The reason for their being nocturnal is that in their world (a long time ago) all the big predatory birds are hunting during the day, you have an extinct Haast eagle with a 3 metre wingspan for instance, that used to be a problem to Maori because it would carry of human toddlers, definitely not good for kiwi at all.

Ironic really, little kiwi bird becomes nocturnal to avoid daytime predators. Daytime predators die out, humans import nocturnal predators. Now what??

Who knows what the Moa did for them. Now that would be scary!

They bath in water, but they don't normally drink any.

Maybe I will take some time stalking them next time I'm trapping up SH1 area. Actually I have just the thing to get pics of them, namely a small infra-red illuminated motion activated camera. (I used it in the chookrun to ID the egg thief). You could guarantee a hit off the main run, but the really interesting bit would be to watch a nest burrow. They would be well back in the bush I would expect, Kiwi range for a long way and I've never seen burrows in that area.

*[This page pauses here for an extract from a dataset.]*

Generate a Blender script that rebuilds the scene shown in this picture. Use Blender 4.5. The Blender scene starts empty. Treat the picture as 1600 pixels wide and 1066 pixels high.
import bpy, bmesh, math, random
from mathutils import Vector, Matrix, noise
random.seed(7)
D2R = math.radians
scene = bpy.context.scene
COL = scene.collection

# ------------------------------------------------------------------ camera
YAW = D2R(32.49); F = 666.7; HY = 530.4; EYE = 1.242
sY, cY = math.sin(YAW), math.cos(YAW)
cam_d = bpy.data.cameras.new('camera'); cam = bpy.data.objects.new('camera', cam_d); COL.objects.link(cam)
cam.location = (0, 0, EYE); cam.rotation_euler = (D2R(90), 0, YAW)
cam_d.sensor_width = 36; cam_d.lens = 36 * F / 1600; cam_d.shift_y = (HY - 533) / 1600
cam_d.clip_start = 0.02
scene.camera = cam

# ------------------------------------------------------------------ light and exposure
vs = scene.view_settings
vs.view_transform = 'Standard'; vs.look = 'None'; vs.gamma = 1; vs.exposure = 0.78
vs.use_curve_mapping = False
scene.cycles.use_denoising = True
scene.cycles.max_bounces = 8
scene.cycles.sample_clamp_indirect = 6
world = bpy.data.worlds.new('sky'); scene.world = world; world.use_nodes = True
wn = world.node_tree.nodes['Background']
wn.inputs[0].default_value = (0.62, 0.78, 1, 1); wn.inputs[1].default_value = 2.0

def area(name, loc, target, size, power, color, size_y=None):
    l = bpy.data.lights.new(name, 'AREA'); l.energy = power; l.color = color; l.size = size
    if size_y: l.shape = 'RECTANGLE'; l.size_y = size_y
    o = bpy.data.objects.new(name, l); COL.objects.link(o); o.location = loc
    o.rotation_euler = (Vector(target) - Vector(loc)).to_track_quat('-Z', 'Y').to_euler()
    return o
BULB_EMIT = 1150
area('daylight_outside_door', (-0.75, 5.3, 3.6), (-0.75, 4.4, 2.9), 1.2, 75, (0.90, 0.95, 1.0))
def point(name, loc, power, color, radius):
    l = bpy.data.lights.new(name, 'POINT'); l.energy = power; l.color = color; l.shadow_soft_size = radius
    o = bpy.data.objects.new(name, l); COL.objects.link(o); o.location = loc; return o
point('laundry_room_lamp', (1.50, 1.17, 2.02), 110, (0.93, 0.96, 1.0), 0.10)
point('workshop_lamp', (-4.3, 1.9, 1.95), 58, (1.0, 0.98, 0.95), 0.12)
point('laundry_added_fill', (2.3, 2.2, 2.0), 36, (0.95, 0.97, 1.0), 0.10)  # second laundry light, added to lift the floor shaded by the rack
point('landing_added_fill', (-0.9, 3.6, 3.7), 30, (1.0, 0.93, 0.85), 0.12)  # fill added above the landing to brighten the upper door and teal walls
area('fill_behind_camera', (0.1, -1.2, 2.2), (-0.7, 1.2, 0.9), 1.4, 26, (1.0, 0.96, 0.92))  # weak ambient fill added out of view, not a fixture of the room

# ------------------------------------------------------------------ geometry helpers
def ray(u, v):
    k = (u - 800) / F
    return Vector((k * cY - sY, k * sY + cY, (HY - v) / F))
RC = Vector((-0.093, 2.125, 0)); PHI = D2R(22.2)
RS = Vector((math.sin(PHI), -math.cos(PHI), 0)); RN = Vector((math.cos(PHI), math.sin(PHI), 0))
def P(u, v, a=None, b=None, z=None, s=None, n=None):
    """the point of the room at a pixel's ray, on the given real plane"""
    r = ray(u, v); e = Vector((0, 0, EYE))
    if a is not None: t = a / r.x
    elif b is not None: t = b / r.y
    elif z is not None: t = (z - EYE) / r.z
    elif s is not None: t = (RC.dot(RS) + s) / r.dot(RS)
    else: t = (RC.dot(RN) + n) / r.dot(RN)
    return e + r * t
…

DOC cheat and use gps trackers to find those of course ... They set up traps with audio Kiwi calls ... I saw a video once of a Kiwi attacking and destroying a unit in an attempt to defend their territory from the intruder! So I guess they are just as territorial as Emu.

I must now go and turn my emu eggs ... day 48 for my two live early eggs, and the wiggles are so enthusiastic they almost jump.

Met a tame Emu hen when we went to get the second eggs, she is 25, lives on their lawn, and follows gullible visitors around, periodically lying down in front of them (like, on your feet) to demand scratches and cuddles.
 
'I know this because I went through a study of transporting Emu eggs used as stand-ins for Kiwi eggs . . . ' So . . . assuming that somewhere sometime a kiwi inadvertently hatched an emu, there's some kiwi somewhere lying on a psychiatrist's couch explaining how the baby just got biggie biggie big.